We assign an integer to each character in crossword, it reflects ASCII code of it.

Then we enumerate all possible horizontal/vertical ``sticks'' longer than 1 and assign words to them.

For example, there is a horizontal stick of length 3.
And we have such 3-letter words in our dictionary: ``the'', ``she'', ``xor''.

We add the following constraint:

\begin{lstlisting}
Or(
	And(chars[X][Y]=='t', chars[X][Y+1]=='h', chars[X][Y+2]=='e'),
	And(chars[X][Y]=='s', chars[X][Y+1]=='h', chars[X][Y+2]=='e'),
	And(chars[X][Y]=='x', chars[X][Y+1]=='o', chars[X][Y+2]=='r'))
\end{lstlisting}

One of these words would be chosen automatically.

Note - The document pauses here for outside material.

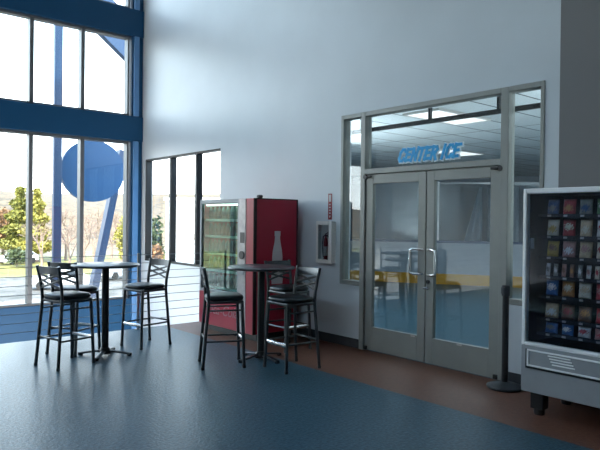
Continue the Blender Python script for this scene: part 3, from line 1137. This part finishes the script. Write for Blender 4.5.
# ceiling lights of the hall
for i, (x, y) in enumerate(((7.0, 5.08), (10.66, 7.52), (7.0, 2.64), (11.88, 4.47))):
    t = thing('ceiling_light', 'flat square ceiling light of the hall behind the glass doors', 'ceiling light', (x, y, CH - 0.03), 0, 'ceiling lights of the hall')
    m = MB()
    for (x0, x1, y0, y1) in ((-0.6, 0.6, -0.3, -0.27), (-0.6, 0.6, 0.27, 0.3), (-0.6, -0.57, -0.27, 0.27), (0.57, 0.6, -0.27, 0.27)):
        m.box(x0, x1, y0, y1, 0, 0.03)
    m.build('frame', M['white'], t)
    MB().box(-0.57, 0.57, -0.27, 0.27, 0.008, 0.028).build('diffuser', M['lamp'], t)

# ------------------------------------------------------------------ outdoors
def ground_mat():
    m = bpy.data.materials.new('outdoor_ground')
    m.use_nodes = True
    nt = m.node_tree
    b_ = nt.nodes['Principled BSDF']
    b_.inputs['Roughness'].default_value = 0.9
    tc = nt.nodes.new('ShaderNodeTexCoord')
    sp = nt.nodes.new('ShaderNodeSeparateXYZ')
    nt.links.new(tc.outputs['Object'], sp.inputs[0])
    n = nt.nodes.new('ShaderNodeTexNoise')
    n.inputs['Scale'].default_value = 0.05
    n.inputs['Detail'].default_value = 5
    nt.links.new(tc.outputs['Object'], n.inputs['Vector'])
    ad = nt.nodes.new('ShaderNodeMath')
    ad.operation = 'MULTIPLY_ADD'
    ad.inputs[1].default_value = 16.0
    nt.links.new(n.outputs['Fac'], ad.inputs[0])
    nt.links.new(sp.outputs['Y'], ad.inputs[2])
    mr = nt.nodes.new('ShaderNodeMapRange')
    mr.inputs['From Min'].default_value = 0
    mr.inputs['From Max'].default_value = 200
    nt.links.new(ad.outputs[0], mr.inputs['Value'])
    r = nt.nodes.new('ShaderNodeValToRGB')
    r.color_ramp.interpolation = 'LINEAR'
    els = [(0.0, (0.085, 0.08, 0.075)), (0.335, (0.09, 0.085, 0.08)), (0.345, (0.15, 0.135, 0.018)), (0.46, (0.17, 0.15, 0.022)), (0.50, (0.13, 0.11, 0.06)), (0.62, (0.125, 0.078, 0.034)), (1.0, (0.11, 0.072, 0.034))]
    while len(r.color_ramp.elements) < len(els):
        r.color_ramp.elements.new(0.5)
    for e, (p, c) in zip(r.color_ramp.elements, els):
        e.position = p
        e.color = c + (1,)
    nt.links.new(mr.outputs[0], r.inputs['Fac'])
    n2 = nt.nodes.new('ShaderNodeTexNoise')
    n2.inputs['Scale'].default_value = 0.30
    n2.inputs['Detail'].default_value = 8
    n2.inputs['Roughness'].default_value = 0.75
    nt.links.new(tc.outputs['Object'], n2.inputs['Vector'])
    r2 = nt.nodes.new('ShaderNodeValToRGB')
    r2.color_ramp.elements[0].position = 0.42
    r2.color_ramp.elements[0].color = (0.22, 0.24, 0.18, 1)
    r2.color_ramp.elements[1].position = 0.54
    r2.color_ramp.elements[1].color = (1, 1, 1, 1)
    nt.links.new(n2.outputs['Fac'], r2.inputs['Fac'])
    mx = nt.nodes.new('ShaderNodeMix')
    mx.data_type = 'RGBA'
    mx.blend_type = 'MULTIPLY'
    mx.inputs['Factor'].default_value = 0.9
    nt.links.new(r.outputs['Color'], mx.inputs['A'])
    nt.links.new(r2.outputs['Color'], mx.inputs['B'])
    nt.links.new(mx.outputs['Result'], b_.inputs['Base Color'])
    return m
def hz(x, y):
    d = math.hypot(x, y)
    u = min(1, max(0, (d - 115) / 190))
    u = u * u * (3 - 2 * u)
    hgt = -4 + u * 18.5
    hgt += u * (2.2 * math.sin(x * 0.031 + 1.0) + 1.4 * math.sin(x * 0.07 + y * 0.02))
    if d > 62:
        hgt += 0.5 * min(1, (d - 62) / 10) * math.sin(x * 0.09) * 0.5
    return hgt
bm = bmesh.new()
NX, NY = 60, 70
vg = []
for j in range(NY + 1):
    y = 11.6 + (330 - 11.6) * (j / NY) ** 1.4
    row = []
    for i in range(NX + 1):
        x = -150 + 480 * i / NX
        row.append(bm.verts.new((x, y, hz(x, y))))
    vg.append(row)
for j in range(NY):
    for i in range(NX):
        f = bm.faces.new([vg[j][i], vg[j][i + 1], vg[j + 1][i + 1], vg[j + 1][i]])
        f.smooth = True
m = MB()
m.merge(bm)
struct(m.build('ground', ground_mat()))

# blue sign tower just outside the windows
SGY = 14.0
tw = thing('sign_tower', 'tall blue steel frame with a round blue disc standing outside the windows', 'sign', (4.6, SGY, LOW))
def pxx(px, y):
    """x on the vertical plane Y=y seen in view column px"""
    t = (px - 300) / F_PX
    d = y / (math.cos(YAW) - t * math.sin(YAW))
    return d * (math.sin(YAW) + t * math.cos(YAW)), d
m = MB()
x0, _ = pxx(53.6, SGY - 0.06); x1, _ = pxx(61.6, SGY - 0.06)
m.box(x0 - 4.6, x1 - 4.6, -0.06, 0.06, 0, 11.5, 0.01)
m.build('post', M['blue_out'], tw)
xc, dc = pxx(93.5, SGY - 0.12)
zc = H + (218.0 - 170.5) * dc / F_PX
rad = 30.8 * dc / F_PX
m = MB()
t = bmesh.new()
NN = 64
prof = [(0, -0.06), (rad - 0.045, -0.06), (rad - 0.04, -0.10), (rad, -0.10), (rad, 0.12), (0, 0.12)]
m.lathe(prof, n=NN)
do = m.build('disc', M['disc'], tw)
do.location = (xc - 4.6, -0.02, zc - LOW)
do.rotation_euler = (R(90), 0, R(-9))
m = MB()
xa, da = pxx(121.5, SGY + 0.1); za = H + (218 - 165) * da / F_PX
xb, db = pxx(95, SGY + 0.1); zb = H + (218 - 300) * db / F_PX
va, vb = Vector((xa - 4.6, 0.3, za - LOW)), Vector((xb - 4.6, 0.3, zb - LOW))
vb2 = va + (vb - va) * ((va.z) / (va.z - vb.z))
m.tube([va + (va - vb) * 0.12, vb2], 0.1, 4, flat=(0.15, 0.12))
m.build('strut', M['blue_out'], tw)
# sloping roof brace high up
m = MB()
p0, d0 = pxx(91, SGY + 0.3); q0 = H + (217.9 - 26) * d0 / F_PX
p1, d1 = pxx(131, SGY + 0.3); q1 = H + (218.5 - 66) * d1 / F_PX
sl = (q1 - q0) / (p1 - p0)
m.prism([(p0 - 2.4 - 4.6, q0 - sl * 2.4 - LOW), (p1 + 2.2 - 4.6, q1 + sl * 2.2 - LOW), (p1 + 2.2 - 4.6, q1 + sl * 2.2 + 1.1 - LOW), (p0 - 2.4 - 4.6, q0 - sl * 2.4 + 1.1 - LOW)], 'y', 0.25, 0.45)
m.build('brace', M['blue_out'], tw)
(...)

Index of each word is also considered, because duplicates are not allowed.

Sample pattern:

\begin{lstlisting}
**** **********
 * * *  * * * *
***************
 * * *  * * * *
********* *****
 * * * * * *  *
****** ********
   * * * * *   
******** ******
*  * * * * * * 
***** *********
* * * *  * * * 
***************
* * * *  * * * 
********** ****
\end{lstlisting}

Sample result:

\begin{lstlisting}
spur stimulated
 r e c  i a h e
congratulations
 m u t  a i s c
violation niece
 s a e p e n  n
rector penitent
   i i o c e
accounts herald
s  n g e a r o
press edinburgh
e x e n  t p i
characteristics
t c l r  n e a
satisfying dull

horizontal:
((0, 0), (0, 3)) spur
((0, 5), (0, 14)) stimulated
((2, 0), (2, 14)) congratulations
((4, 0), (4, 8)) violation
((4, 10), (4, 14)) niece
((6, 0), (6, 5)) rector
((6, 7), (6, 14)) penitent
((8, 0), (8, 7)) accounts
((8, 9), (8, 14)) herald
((10, 0), (10, 4)) press
((10, 6), (10, 14)) edinburgh
((12, 0), (12, 14)) characteristics
((14, 0), (14, 9)) satisfying
((14, 11), (14, 14)) dull
vertical:
((8, 0), (14, 0)) aspects
((0, 1), (6, 1)) promise
((10, 2), (14, 2)) exact
((0, 3), (10, 3)) regulations
((10, 4), (14, 4)) seals
((0, 5), (9, 5)) scattering
((10, 6), (14, 6)) entry
((4, 7), (10, 7)) opposed
((0, 8), (4, 8)) milan
((5, 9), (14, 9)) enchanting
((0, 10), (4, 10)) latin
((4, 11), (14, 11)) interrupted
((0, 12), (4, 12)) those
((8, 13), (14, 13)) logical
((0, 14), (6, 14)) descent
\end{lstlisting}

\textit{Unsat} is possible if the dictionary is too small or have no words of length present in pattern.

Constructing a crossword puzzle by bruteforce is not feasible, especially in the presence of big dictionary.

The source code:

\lstinputlisting[style=custompy]{\CURPATH/cross_Z3.py}

The files, including my dictionary: \url{\RepoURL/\CURPATH}.

Further work: rewrite it to SAT, because it's too slow.